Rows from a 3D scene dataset
▼

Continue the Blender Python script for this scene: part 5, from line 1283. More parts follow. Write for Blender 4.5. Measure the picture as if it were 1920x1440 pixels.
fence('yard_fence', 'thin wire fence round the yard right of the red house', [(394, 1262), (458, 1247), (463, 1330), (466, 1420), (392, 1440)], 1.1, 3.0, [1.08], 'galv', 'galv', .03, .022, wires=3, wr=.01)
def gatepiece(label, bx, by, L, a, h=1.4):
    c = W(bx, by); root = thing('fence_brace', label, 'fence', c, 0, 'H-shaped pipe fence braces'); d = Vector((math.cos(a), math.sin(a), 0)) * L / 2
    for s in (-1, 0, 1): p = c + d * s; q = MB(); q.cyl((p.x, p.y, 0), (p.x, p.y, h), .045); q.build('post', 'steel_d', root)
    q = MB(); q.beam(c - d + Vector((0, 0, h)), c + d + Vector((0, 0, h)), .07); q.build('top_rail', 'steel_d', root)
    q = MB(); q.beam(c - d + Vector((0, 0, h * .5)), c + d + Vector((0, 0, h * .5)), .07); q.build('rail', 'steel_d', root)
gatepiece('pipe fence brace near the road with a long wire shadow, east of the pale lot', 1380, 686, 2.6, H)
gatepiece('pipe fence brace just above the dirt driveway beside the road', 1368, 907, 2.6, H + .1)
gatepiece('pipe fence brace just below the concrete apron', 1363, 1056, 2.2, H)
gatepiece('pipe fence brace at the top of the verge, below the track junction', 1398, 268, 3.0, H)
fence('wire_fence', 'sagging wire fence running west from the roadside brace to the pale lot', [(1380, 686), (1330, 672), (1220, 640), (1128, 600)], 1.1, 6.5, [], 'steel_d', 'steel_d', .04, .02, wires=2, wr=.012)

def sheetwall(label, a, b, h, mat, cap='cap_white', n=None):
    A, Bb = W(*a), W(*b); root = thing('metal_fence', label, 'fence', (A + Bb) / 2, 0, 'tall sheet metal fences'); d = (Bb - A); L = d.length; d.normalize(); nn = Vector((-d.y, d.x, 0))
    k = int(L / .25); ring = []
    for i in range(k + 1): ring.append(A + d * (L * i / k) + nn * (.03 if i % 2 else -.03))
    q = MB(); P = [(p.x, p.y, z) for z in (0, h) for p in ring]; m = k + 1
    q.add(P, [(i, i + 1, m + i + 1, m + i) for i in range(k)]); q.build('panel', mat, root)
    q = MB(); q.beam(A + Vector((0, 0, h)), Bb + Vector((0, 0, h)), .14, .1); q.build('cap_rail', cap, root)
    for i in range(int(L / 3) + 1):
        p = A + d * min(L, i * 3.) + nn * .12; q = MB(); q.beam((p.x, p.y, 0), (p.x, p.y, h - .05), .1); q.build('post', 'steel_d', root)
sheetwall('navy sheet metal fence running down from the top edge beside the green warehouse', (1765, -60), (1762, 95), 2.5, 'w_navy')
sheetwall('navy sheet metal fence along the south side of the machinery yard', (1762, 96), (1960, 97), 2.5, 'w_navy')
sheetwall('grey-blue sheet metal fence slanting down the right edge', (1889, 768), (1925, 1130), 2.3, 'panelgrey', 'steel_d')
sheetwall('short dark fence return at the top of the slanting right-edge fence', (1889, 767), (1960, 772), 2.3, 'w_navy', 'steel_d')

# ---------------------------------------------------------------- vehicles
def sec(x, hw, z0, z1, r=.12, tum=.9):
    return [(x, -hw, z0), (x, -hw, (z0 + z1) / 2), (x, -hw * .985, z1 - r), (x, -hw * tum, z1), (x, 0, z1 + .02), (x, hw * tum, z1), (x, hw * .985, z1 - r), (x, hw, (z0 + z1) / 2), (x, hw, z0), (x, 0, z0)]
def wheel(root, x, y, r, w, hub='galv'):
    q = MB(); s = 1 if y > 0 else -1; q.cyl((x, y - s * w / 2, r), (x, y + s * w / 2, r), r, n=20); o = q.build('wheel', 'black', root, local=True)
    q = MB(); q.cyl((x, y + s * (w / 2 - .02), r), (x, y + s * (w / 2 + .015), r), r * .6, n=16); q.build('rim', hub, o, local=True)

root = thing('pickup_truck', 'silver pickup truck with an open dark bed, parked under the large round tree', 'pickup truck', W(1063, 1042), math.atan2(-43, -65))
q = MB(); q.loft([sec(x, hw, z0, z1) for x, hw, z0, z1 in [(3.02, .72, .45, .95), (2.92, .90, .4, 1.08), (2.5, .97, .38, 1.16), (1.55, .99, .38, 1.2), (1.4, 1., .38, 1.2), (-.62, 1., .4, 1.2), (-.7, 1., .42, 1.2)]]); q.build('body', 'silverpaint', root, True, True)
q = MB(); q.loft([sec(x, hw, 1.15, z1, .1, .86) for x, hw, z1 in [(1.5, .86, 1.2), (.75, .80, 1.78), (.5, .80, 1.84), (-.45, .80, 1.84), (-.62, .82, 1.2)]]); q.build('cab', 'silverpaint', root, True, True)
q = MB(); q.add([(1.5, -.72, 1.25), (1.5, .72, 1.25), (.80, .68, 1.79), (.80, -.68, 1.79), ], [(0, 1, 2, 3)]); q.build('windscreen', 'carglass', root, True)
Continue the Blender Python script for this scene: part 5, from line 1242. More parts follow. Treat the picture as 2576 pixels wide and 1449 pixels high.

▲

GIVEN EXERCISE
Transcribe the records above exactly as they appear.

TASK OUTPUT
Continue the Blender Python script for this scene: part 5, from line 1283. More parts follow. Write for Blender 4.5. Measure the picture as if it were 1920x1440 pixels.
fence('yard_fence', 'thin wire fence round the yard right of the red house', [(394, 1262), (458, 1247), (463, 1330), (466, 1420), (392, 1440)], 1.1, 3.0, [1.08], 'galv', 'galv', .03, .022, wires=3, wr=.01)
def gatepiece(label, bx, by, L, a, h=1.4):
    c = W(bx, by); root = thing('fence_brace', label, 'fence', c, 0, 'H-shaped pipe fence braces'); d = Vector((math.cos(a), math.sin(a), 0)) * L / 2
    for s in (-1, 0, 1): p = c + d * s; q = MB(); q.cyl((p.x, p.y, 0), (p.x, p.y, h), .045); q.build('post', 'steel_d', root)
    q = MB(); q.beam(c - d + Vector((0, 0, h)), c + d + Vector((0, 0, h)), .07); q.build('top_rail', 'steel_d', root)
    q = MB(); q.beam(c - d + Vector((0, 0, h * .5)), c + d + Vector((0, 0, h * .5)), .07); q.build('rail', 'steel_d', root)
gatepiece('pipe fence brace near the road with a long wire shadow, east of the pale lot', 1380, 686, 2.6, H)
gatepiece('pipe fence brace just above the dirt driveway beside the road', 1368, 907, 2.6, H + .1)
gatepiece('pipe fence brace just below the concrete apron', 1363, 1056, 2.2, H)
gatepiece('pipe fence brace at the top of the verge, below the track junction', 1398, 268, 3.0, H)
fence('wire_fence', 'sagging wire fence running west from the roadside brace to the pale lot', [(1380, 686), (1330, 672), (1220, 640), (1128, 600)], 1.1, 6.5, [], 'steel_d', 'steel_d', .04, .02, wires=2, wr=.012)

def sheetwall(label, a, b, h, mat, cap='cap_white', n=None):
    A, Bb = W(*a), W(*b); root = thing('metal_fence', label, 'fence', (A + Bb) / 2, 0, 'tall sheet metal fences'); d = (Bb - A); L = d.length; d.normalize(); nn = Vector((-d.y, d.x, 0))
    k = int(L / .25); ring = []
    for i in range(k + 1): ring.append(A + d * (L * i / k) + nn * (.03 if i % 2 else -.03))
    q = MB(); P = [(p.x, p.y, z) for z in (0, h) for p in ring]; m = k + 1
    q.add(P, [(i, i + 1, m + i + 1, m + i) for i in range(k)]); q.build('panel', mat, root)
    q = MB(); q.beam(A + Vector((0, 0, h)), Bb + Vector((0, 0, h)), .14, .1); q.build('cap_rail', cap, root)
    for i in range(int(L / 3) + 1):
        p = A + d * min(L, i * 3.) + nn * .12; q = MB(); q.beam((p.x, p.y, 0), (p.x, p.y, h - .05), .1); q.build('post', 'steel_d', root)
sheetwall('navy sheet metal fence running down from the top edge beside the green warehouse', (1765, -60), (1762, 95), 2.5, 'w_navy')
sheetwall('navy sheet metal fence along the south side of the machinery yard', (1762, 96), (1960, 97), 2.5, 'w_navy')
sheetwall('grey-blue sheet metal fence slanting down the right edge', (1889, 768), (1925, 1130), 2.3, 'panelgrey', 'steel_d')
sheetwall('short dark fence return at the top of the slanting right-edge fence', (1889, 767), (1960, 772), 2.3, 'w_navy', 'steel_d')

# ---------------------------------------------------------------- vehicles
def sec(x, hw, z0, z1, r=.12, tum=.9):
    return [(x, -hw, z0), (x, -hw, (z0 + z1) / 2), (x, -hw * .985, z1 - r), (x, -hw * tum, z1), (x, 0, z1 + .02), (x, hw * tum, z1), (x, hw * .985, z1 - r), (x, hw, (z0 + z1) / 2), (x, hw, z0), (x, 0, z0)]
def wheel(root, x, y, r, w, hub='galv'):
    q = MB(); s = 1 if y > 0 else -1; q.cyl((x, y - s * w / 2, r), (x, y + s * w / 2, r), r, n=20); o = q.build('wheel', 'black', root, local=True)
    q = MB(); q.cyl((x, y + s * (w / 2 - .02), r), (x, y + s * (w / 2 + .015), r), r * .6, n=16); q.build('rim', hub, o, local=True)

root = thing('pickup_truck', 'silver pickup truck with an open dark bed, parked under the large round tree', 'pickup truck', W(1063, 1042), math.atan2(-43, -65))
q = MB(); q.loft([sec(x, hw, z0, z1) for x, hw, z0, z1 in [(3.02, .72, .45, .95), (2.92, .90, .4, 1.08), (2.5, .97, .38, 1.16), (1.55, .99, .38, 1.2), (1.4, 1., .38, 1.2), (-.62, 1., .4, 1.2), (-.7, 1., .42, 1.2)]]); q.build('body', 'silverpaint', root, True, True)
q = MB(); q.loft([sec(x, hw, 1.15, z1, .1, .86) for x, hw, z1 in [(1.5, .86, 1.2), (.75, .80, 1.78), (.5, .80, 1.84), (-.45, .80, 1.84), (-.62, .82, 1.2)]]); q.build('cab', 'silverpaint', root, True, True)
q = MB(); q.add([(1.5, -.72, 1.25), (1.5, .72, 1.25), (.80, .68, 1.79), (.80, -.68, 1.79), ], [(0, 1, 2, 3)]); q.build('windscreen', 'carglass', root, True)
Continue the Blender Python script for this scene: part 5, from line 1242. More parts follow. Treat the picture as 2576 pixels wide and 1449 pixels high.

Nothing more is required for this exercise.